Display session, Thursday, January 18
North Banquet Hall, Convention Center
We will describe a procedure for determining the point spread function (PSF) and the positions and magnitudes of stars and untrailed asteroids using nearly undersampled data. The procedure to be described was designed for the Lowell Observatory Near-Earth-Object Search (LONEOS), which makes use of a scanning 58-cm, f/1.91 Schmidt telescope equipped with a CCD camera containing two Loral 2048x2048 chips (eventually two 2048x4096 chips). The instantaneous field of view will be 10.1 square degrees, and the pixels will be 2.8 arcseconds on a side. Typical stellar images will occupy 9, and no more than 16, pixels. Hence, determining the PSF will be a delicate procedure. Our method begins by co- adding many (10^5) bright, unsaturated stellar images each centered on the brightest pixel in the image.
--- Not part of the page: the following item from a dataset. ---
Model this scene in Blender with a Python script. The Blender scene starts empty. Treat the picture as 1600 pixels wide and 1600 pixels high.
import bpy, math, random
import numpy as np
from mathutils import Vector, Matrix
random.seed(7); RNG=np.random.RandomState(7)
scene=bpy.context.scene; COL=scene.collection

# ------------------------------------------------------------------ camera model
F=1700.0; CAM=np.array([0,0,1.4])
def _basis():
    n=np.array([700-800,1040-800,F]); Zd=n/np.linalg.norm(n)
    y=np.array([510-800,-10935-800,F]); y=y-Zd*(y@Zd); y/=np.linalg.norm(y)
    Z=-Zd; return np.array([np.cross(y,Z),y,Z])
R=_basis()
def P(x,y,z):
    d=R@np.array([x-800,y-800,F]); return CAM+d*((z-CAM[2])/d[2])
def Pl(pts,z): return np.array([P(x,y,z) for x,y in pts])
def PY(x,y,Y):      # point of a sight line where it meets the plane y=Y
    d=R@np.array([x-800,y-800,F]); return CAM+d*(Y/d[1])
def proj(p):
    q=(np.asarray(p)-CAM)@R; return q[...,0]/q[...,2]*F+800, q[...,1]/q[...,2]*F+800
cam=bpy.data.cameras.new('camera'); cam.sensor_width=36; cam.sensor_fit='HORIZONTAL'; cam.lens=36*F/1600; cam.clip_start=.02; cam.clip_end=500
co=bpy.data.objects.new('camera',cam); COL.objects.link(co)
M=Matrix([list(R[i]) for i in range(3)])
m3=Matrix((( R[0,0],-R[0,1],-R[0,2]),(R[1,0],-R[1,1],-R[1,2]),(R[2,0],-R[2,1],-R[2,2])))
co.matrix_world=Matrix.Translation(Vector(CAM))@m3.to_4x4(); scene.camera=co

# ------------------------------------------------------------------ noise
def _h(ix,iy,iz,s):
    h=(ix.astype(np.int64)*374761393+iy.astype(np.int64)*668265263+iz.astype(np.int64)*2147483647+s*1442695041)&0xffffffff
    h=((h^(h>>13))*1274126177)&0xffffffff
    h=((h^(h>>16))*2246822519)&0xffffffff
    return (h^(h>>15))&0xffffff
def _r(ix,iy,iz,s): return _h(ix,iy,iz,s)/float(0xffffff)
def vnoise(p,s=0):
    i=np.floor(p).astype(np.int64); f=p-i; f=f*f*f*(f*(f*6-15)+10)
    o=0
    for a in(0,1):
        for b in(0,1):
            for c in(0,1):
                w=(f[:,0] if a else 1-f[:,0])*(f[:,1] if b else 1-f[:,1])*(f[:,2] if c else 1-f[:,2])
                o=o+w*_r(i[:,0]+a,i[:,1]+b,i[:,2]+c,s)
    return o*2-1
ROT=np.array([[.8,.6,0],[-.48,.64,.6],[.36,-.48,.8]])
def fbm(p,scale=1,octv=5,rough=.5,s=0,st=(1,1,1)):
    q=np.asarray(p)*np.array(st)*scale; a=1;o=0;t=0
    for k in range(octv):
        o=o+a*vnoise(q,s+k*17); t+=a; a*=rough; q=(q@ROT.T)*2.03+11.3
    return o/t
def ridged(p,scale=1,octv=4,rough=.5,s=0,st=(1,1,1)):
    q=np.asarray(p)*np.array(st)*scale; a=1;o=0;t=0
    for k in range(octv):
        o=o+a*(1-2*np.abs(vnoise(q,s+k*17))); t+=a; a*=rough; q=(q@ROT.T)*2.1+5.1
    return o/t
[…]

Assuming that stars are randomly centered within that brightest pixel, we model the PSF with a sum of Gaussians centered in regularly spaced subpixels within the central pixel. This model is then compared with the sum of stellar images and adjusted accordingly. The model is then adjusted further via empirical fitting. The estimated PSF is then recorded in maps, each map with the PSF centered in a different part of the aforementioned subpixel grid. These maps are then compared to the images and best fits obtained for position. Then, the best-fit map from position is scaled for varying magnitudes and a best fit for magnitude is obtained for each object. Results from test data indicate that these measurements are significantly improved over measurement by simple moment analysis. This research was supported by the REU program at Northern Arizona University.